Alexis Tsipras a surestimé sa propre popularité
Au final, Alexis Tsipras semble avoir commis plusieurs erreurs qui lui coûteront peut-être sa place à Maximou, le Matignon grec. D'abord, il a pensé que sa popularité était un socle sur lequel il pouvait compter après sa capitulation. Or, cette popularité n'a été forte que lorsqu'il a mené la résistance aux créanciers. Une fois cette résistance abandonnée, cette popularité n'avait aucune raison de persister. Son calcul qui a été de convoquer des élections rapides pour profiter du « soulagement » de l'opinion après la fin des négociations et ne pas être pénalisé par la hausse rétroactive des cotisations santé des retraités le 1er octobre a été une autre erreur. Les électeurs ne sont pas tombés dans le piège, sachant bien ce qui les attend.
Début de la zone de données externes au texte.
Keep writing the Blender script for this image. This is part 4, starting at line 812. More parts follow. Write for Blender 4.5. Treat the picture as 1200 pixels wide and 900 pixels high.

Par ailleurs, Alexis Tsipras a souhaité se « débarrasser » de sa gauche pour avoir les mains libres. Son calcul était que sa gauche disparaîtrait si elle faisait sécession et serait écartée si elle restait au sein de Syriza. Là encore, l'erreur est patente : si Unité Populaire réalise un score modeste (entre 4,5 % et 5 % des intentions de vote), c'est suffisant pour peser sur l'élection et sur le score de Syriza. Si on additionne les intentions de vote de Syriza et Unité Populaire, on obtient 34 % environ, soit un niveau assez proche des 36 % de janvier. La scission de la gauche de Syriza est donc un désastre pour ce parti. Alexis Tsipras a, là encore, surestimé sa position personnelle, pensant qu'il rallierait sur son simple nom et sur son caractère affirmé de « gauche », l'essentiel des électeurs de Syriza.
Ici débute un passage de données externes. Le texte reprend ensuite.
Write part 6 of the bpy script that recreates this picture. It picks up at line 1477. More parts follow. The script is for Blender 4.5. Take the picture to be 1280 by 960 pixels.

Enfin, dernière erreur, l'ancien premier ministre grec a sous-estimé la déception de l'opinion, notamment après le référendum du 5 juillet. Beaucoup de Grecs refuseront de participer au vote, estimant non sans raisons que ce rituel démocratique est devenu caduc en Grèce. Et ce sera autant de voix qui manquera à Syriza.
Nouvelle crise politique
Au final, le parti d'Alexis Tsipras devrait payer un lourd tribut à ces erreurs tactiques. La première place signifie le gain de 50 des 300 députés de la Vouli. C'est un bonus qui permet souvent, sinon d'être majoritaire, du moins d'être en position de force pour négocier une coalition. En réalité, si la situation n'évolue pas, la Grèce risque de se retrouver sans réelle majorité, comme en mai 2012.
Ni Syriza, ni l'alliance ND-Pasok-Potami ne pourront alors se retrouver capables de former une coalition. Alexis Tsipras devra alors choisir entre une « grande coalition » qui finira de détruire son dernier argument, celui d'un « gouvernement de gauche » ou de nouvelles élections, les cinquièmes en trois ans et demi. Et il est peu probable qu'alors, Syriza n'en sorte victorieuse.
En voulant appliquer tranquillement « son » mémorandum, Alexis Tsipras a sans doute signé outre l'affaiblissement de son parti, l'ouverture d'une nouvelle crise politique en Grèce. Quant aux créanciers, ils seront payés de la monnaie de leur pièce : en voulant ignorer le résultat des élections de janvier, ils ont semé les graines d'un désaveu du politique dans un pays qui n'en a guère besoin.